▶

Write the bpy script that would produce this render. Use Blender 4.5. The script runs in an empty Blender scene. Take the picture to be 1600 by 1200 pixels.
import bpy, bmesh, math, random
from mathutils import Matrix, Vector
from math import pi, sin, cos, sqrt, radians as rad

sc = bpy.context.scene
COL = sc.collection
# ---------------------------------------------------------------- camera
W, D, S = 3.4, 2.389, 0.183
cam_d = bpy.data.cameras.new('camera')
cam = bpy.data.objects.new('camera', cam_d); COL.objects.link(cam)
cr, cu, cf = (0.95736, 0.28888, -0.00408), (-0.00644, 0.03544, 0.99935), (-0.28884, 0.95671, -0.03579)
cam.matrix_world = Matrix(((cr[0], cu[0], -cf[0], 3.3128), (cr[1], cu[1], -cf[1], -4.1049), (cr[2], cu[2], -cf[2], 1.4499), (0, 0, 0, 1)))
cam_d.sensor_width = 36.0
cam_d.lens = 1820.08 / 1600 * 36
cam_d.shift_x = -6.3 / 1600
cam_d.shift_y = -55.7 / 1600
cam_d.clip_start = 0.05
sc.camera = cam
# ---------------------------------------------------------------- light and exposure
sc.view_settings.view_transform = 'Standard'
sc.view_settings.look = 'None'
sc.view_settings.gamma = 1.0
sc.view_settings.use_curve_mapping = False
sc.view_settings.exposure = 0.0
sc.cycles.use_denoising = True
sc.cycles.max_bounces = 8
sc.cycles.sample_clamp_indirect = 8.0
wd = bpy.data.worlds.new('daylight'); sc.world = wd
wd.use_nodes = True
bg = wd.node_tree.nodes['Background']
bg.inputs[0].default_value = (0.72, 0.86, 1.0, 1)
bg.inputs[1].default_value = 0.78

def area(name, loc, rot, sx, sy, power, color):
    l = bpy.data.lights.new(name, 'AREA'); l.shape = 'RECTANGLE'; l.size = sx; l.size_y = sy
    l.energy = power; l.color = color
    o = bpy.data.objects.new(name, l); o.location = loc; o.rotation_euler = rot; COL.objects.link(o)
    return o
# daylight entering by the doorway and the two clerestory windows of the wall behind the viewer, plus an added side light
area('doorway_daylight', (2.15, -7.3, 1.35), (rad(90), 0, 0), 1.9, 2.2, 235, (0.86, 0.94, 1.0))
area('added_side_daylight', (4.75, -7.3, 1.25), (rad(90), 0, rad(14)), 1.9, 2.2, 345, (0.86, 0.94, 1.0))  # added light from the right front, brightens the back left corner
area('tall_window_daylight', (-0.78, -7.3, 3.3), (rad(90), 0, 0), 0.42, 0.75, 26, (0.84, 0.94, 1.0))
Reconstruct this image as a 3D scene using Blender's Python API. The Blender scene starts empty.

◀

* _To do_
Repeat exactly the lines from the first line of the records above through the line containing "from math import", both included, and nothing else.

* _Task response_
Write the bpy script that would produce this render. Use Blender 4.5. The script runs in an empty Blender scene. Take the picture to be 1600 by 1200 pixels.
import bpy, bmesh, math, random
from mathutils import Matrix, Vector
from math import pi, sin, cos, sqrt, radians as rad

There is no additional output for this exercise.